Моему покойному отцу Михаэлу Педерсену Кьеркегору, некогда торговавшему трикотажем в нашем городе, посвящаются эти беседы
Хотя эта небольшая книга (названная «беседами», а не «проповедями» потому, что ее автор не имеет власти проповедовать; «назидательными беседами», а не беседами для назидания, потому, что говорящий ни в коей мере не претендует быть учителем) прекрасно знает вместе со мной то, что я, ее автор, знаю еще лучше: что она неприметна, и потому, рискнув выйти в путь, легко может потеряться или погибнуть в этом огромном мире, или быть унесенной хищной птицей и так и не прийти туда, куда идет, – все же в мгновение прощания с ней я смело закрыл за ней дверь, без страха, без всякой тени боязни.

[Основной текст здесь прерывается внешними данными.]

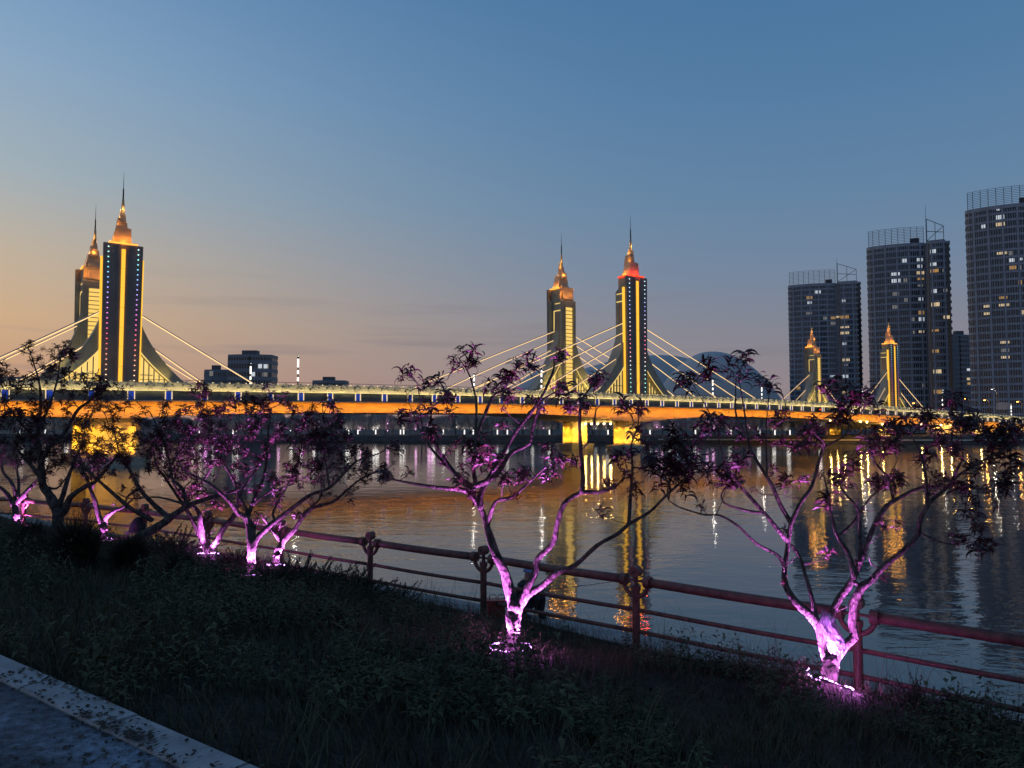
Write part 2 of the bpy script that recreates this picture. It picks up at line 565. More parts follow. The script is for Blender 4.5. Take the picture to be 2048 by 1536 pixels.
def build_near_bank():
    # soil slope between kerb and coping, and the land behind the camera
    us = list(np.arange(-70, 30.01, 0.5))
    ss = [-220, -60, -6, -3, -1, S_KERB - 0.6] + list(np.arange(S_KERB, S_EDGE - 0.6, 0.35)) + [S_EDGE - 0.6]
    ue = [-900, -200] + us + [150, 900]
    vv, ff = [], []
    for s in ss:
        for u in ue:
            p = NF * s + UF * u
            vv.append((p.x, p.y, ground(p.x, p.y) - (0.14 if s < S_KERB + .1 else 0)))
    nu = len(ue)
    for i in range(len(ss) - 1):
        for j in range(nu - 1):
            a = i * nu + j
            ff.append((a, a + 1, a + nu + 1, a + nu))
    me = bpy.data.meshes.new('ground'); me.from_pydata(vv, [], ff); me.materials.append(M['soil'])
    for p in me.polygons: p.use_smooth = True
    tag(link('ground', me), kind='structure')
    # embankment wall with coping blocks
    mb = MB()
    at_bank = lambda s_, u_, z_: NF * s_ + UF * u_ + Vector((0, 0, z_))
    mb.box(-900, 900, S_EDGE - 0.62, S_EDGE - 0.05, -1.5, Z_FENCE - 0.16, T=lambda u, s, z: at_bank(s, u, z))
    wall = mb.build('embankment_wall', 'coping')
    tag(wall, kind='structure')
    bm = MB().box(-0.735, 0.735, -0.33, 0.33, -0.075, 0.075).mesh('coping_stone', 'coping')
    rz = math.atan2(UF.y, UF.x)
    for k in range(-38, 14):
        link('coping_stone', bm, wall, at_bank(S_EDGE - 0.3, k * 1.5 + random.uniform(-.004, .004), Z_FENCE - 0.085 + random.uniform(-.008, .008)), (0, 0, rz))
    # path and its kerb
    ka, kb = Pz(0, 1312, Z_PATH), Pz(512, 1535, Z_PATH)
    UP_ = Vector((kb.x - ka.x, kb.y - ka.y, 0)).normalized(); NP = Vector((-UP_.y, UP_.x, 0))
    SP = ka.dot(NP)
    rz = math.atan2(UP_.y, UP_.x)
    def at_su(s_, u_, z_):        # same numbers, measured from the kerb line
        return NP * (s_ - S_KERB + SP) + UP_ * u_ + Vector((0, 0, z_))
    mb = MB()
    mb.box(-120, 60, -40, S_KERB - 0.222, Z_PATH - 0.12, Z_PATH + 0.002, T=lambda u, s, z: at_su(s, u, z))
    tag(mb.build('path', 'path'), kind='structure')
    kerb = MB().box(-120, 60, S_KERB - 0.21, S_KERB - 0.02, Z_PATH - 0.25, Z_PATH - 0.08, T=lambda u, s, z: at_su(s, u, z)).build('kerb', 'kerb')
    tag(kerb, kind='structure')
    mb = MB()
    w, h, c = 0.489, 0.105, 0.012
    mb.prism([(-h, -0.1), (h, -0.1), (h, 0.008), (h - c, 0.02), (-h + c, 0.02), (-h, 0.008)], -w, w, lambda s, z, u: (u, s, z))
    ks = mb.mesh('kerb_stone', 'kerb')
    for k in range(-40, 12):
        link('kerb_stone', ks, kerb, at_su(S_KERB - 0.112, k * 1.0 + 0.35, Z_PATH + random.uniform(-.004, .004)), (random.uniform(-.01, .01), 0, rz))
    # fallen leaf litter on kerb and path
    mb = MB()
    for _ in range(5200):
        u = random.uniform(-5.5, 1.0)
        s = S_KERB - 0.24 + 0.3 * abs(random.gauss(0, 0.5)) if random.random() < 0.5 else random.uniform(S_KERB - 1.6, S_KERB - 0.02)
        dens = noise.noise(Vector((u * 0.9, s * 3, 1)))
        if dens < -0.05 and random.random() < 0.8:
            continue
        z = Z_PATH + 0.026 if s > S_KERB - 0.23 else Z_PATH + 0.006
        if s > S_KERB - 0.01:
            continue
        c = at_su(s, u, z)
        a = random.uniform(0, 6.3); L_ = random.uniform(0.008, 0.022); W_ = L_ * random.uniform(.4, .8)
        ca, sa = math.cos(a), math.sin(a)
        pts = []
        for (x, y, zz) in ((-L_, 0, .0), (0, -W_, .004), (L_, 0, .008), (0, W_, .004)):
            pts.append((c.x + x * ca - y * sa, c.y + x * sa + y * ca, c.z + zz))
        mb.add(pts, [(0, 1, 2, 3)])
    tag(mb.build('leaf_litter', 'litter'), 'dark fallen leaf bits scattered over the pale kerb and path', 'leaf litter', kind='stuff')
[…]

И вот в своей малости выходит она и сама о себе печется, и идет, исполняя порученное и узнавая свой загадочный путь, – пока не находит того, кого я с радостью и благодарностью называю моим читателем, – находит того, кто ищет ее, того чуткого человека, кто читает вслух самому себе то, что я пишу в тишине; кто разрешает своим голосом чары письма, своим голосом изводит из плена то, что немые буквы словно таят на устах и, тщетно силясь сказать это сами, заикаются, произнося лишь несвязные звуки; кто настроен так, что спасает пленные мысли, которые жаждут на волю, – того чуткого человека, кого я с радостью и благодарностью называю моим прибежищем; кто, делая мое своим, делает для меня больше, чем я для него. И если бы даже она его не нашла или если бы нашла не таким, мне все же было бы радостью отправить ее; ведь «что прохлада от снега во время жатвы, то верный посол для посылающего его: он доставляет душе господина своего отраду» (Притч 25:13).
С. К.
1 Пет 4:7–12[34]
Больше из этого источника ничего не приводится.